Только нескольким корифеям — Пушкин, Толстой, Тургенев, Тютчев, которые поднялись к вечному и избежали пагубной судьбы, — делает юный Лев исключение, остальных безжалостно хоронит: «Поэтому нет иной литературы, в которой было бы так много алкоголиков, невропатов, психопатов, ипохондриков и голодных истериков с извращенным чувством жизни и действительности. К этому нужно добавить, что большинство русских писателей — люди малокультурные, часто невежественные, с тесными умственными горизонтами, не исключая даже таких, как Леонид Андреев, Чехов, Сологуб et tutti quanti[45]». Во дает Гумилевушка, и итальянским блеснул заодно! «Вследствие этого эти люди из своих неврозов создали себе источник оригинальности, капитал, с которого они собирали обильные проценты, потому что если нет фабулы, интересного сюжета, то на читателя приходится действовать вычурностью переживаний и обусловленной ими странностью мыслей и поступков… Я припоминаю карикатуру в „Lustige Blutter“, в которой землекоп говорит своему товарищу, указывая на одного такого литератора, наблюдающего их тяжелую работу: „Diese Kerle schlagen Kapital aus unseren Elend“[46]. Русские литераторы отличались от них тем, что делали капитал из своего бедствия, потому что были наивнее. Но зато влияние их было часто не благотворно, а чрезвычайно пагубно».

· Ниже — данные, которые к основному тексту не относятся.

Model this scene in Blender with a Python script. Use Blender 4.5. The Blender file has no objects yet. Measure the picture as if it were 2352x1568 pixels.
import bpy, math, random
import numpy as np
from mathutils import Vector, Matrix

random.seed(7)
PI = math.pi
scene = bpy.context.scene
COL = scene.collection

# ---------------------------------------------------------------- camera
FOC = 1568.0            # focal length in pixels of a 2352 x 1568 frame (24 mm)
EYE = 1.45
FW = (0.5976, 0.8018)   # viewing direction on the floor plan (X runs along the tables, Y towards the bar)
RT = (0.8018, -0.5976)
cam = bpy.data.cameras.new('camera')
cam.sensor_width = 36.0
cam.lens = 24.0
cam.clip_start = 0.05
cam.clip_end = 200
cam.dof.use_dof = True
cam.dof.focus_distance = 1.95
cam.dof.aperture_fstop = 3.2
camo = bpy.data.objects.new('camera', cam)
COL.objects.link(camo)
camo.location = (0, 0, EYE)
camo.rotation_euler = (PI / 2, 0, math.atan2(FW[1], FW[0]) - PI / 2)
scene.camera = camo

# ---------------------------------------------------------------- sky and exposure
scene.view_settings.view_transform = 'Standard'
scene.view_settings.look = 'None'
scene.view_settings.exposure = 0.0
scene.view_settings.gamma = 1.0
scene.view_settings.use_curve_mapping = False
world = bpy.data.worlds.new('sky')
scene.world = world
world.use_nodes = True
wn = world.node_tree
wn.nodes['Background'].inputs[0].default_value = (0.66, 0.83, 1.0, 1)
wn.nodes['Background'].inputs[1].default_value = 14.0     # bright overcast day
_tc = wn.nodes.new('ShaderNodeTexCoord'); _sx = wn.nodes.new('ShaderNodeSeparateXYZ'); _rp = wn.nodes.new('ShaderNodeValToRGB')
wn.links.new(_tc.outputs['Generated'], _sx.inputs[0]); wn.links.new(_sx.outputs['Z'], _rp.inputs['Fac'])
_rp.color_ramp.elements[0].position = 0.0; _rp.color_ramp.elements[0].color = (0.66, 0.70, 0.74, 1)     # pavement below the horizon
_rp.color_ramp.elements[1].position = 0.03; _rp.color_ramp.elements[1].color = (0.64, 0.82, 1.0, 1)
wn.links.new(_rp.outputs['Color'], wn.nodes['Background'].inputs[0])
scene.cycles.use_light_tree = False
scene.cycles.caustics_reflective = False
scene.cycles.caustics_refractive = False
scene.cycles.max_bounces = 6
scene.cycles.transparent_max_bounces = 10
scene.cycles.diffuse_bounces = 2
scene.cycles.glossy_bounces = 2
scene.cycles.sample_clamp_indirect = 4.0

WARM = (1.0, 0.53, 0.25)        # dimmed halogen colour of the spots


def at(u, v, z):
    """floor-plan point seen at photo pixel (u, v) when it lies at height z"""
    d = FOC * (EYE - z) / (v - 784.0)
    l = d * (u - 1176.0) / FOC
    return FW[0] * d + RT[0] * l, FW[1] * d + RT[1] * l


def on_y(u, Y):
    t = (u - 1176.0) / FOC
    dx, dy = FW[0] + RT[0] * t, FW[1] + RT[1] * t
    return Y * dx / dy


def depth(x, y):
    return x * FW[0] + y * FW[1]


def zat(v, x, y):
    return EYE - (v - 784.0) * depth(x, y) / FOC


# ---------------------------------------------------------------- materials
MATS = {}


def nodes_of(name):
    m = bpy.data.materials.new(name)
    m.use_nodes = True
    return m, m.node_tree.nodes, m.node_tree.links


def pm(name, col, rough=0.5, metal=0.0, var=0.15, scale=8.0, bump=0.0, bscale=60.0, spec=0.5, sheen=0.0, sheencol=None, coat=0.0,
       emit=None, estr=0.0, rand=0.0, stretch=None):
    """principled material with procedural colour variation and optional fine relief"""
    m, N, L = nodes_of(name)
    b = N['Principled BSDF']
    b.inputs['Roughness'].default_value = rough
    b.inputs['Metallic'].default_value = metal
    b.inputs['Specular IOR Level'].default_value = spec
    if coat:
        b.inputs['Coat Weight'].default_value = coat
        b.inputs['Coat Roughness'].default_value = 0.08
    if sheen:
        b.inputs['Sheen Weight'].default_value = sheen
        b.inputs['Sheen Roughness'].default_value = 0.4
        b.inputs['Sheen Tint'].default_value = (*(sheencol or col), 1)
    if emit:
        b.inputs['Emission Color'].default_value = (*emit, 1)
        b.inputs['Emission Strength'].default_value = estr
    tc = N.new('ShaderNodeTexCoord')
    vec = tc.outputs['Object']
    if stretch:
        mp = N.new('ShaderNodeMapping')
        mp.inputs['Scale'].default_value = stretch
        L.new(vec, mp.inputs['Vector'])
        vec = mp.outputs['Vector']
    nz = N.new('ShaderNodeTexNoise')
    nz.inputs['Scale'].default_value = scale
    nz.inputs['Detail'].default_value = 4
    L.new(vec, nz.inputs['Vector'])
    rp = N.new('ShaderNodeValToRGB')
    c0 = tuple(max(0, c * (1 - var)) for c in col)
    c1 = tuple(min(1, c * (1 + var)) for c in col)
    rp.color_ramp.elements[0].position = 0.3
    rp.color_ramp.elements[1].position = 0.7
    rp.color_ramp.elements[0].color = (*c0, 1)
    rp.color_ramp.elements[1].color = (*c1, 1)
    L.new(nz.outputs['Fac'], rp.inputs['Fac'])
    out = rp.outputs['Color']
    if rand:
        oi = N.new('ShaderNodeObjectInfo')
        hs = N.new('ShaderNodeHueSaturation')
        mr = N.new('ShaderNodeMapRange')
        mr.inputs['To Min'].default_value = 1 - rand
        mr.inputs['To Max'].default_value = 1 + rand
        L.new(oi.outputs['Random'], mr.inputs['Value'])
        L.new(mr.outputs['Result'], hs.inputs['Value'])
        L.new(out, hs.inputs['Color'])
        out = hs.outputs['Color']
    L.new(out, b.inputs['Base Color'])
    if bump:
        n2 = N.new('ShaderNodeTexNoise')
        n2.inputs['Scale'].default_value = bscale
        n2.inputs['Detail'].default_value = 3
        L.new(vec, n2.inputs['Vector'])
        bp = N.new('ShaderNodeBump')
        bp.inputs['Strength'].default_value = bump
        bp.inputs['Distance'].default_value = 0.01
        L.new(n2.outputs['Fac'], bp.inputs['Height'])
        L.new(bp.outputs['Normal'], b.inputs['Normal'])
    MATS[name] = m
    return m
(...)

Вот так вот! И немцев цитирует! Интересно, какую оценку поставили бы Леве, если бы он представил такое сочинение на приемном экзамене в советский университет? А ведь тут перед ним иностранец! И, возможно, шпион! Взгляды семнадцатилетнего нигилиста уже тогда ближе к науке, чем к поэзии, но в любом случае куда живее, чем в ортодоксальном курсе литературы.

В будущем, через много лет, Лев Николаевич пойдет еще дальше, отречется не только от литературы.

— Я человек не интеллигентный, — скажет он со свойственной ему парадоксальностью одному знакомому юноше. — Интеллигентный человек — это человек слабообразованный и сострадающий народу. Я образован хорошо и народу не сострадаю.

Что это — позиция или полемический прием? Ведь и поэзия, «святое безумье», его не покинет, будет писать стихи до старости лет, и интеллигентом тоже останется — в подлинном, а не в опошленном смысле этого слова.

Осенью 1934-го Лева все-таки добился своего — поступил на исторический факультет Ленинградского университета. Сбылась мечта, определилось предназначение. Но тут, в коллективе, он сразу почувствовал недоверие к себе. Неудовольствие вызывала его генеалогическая линия.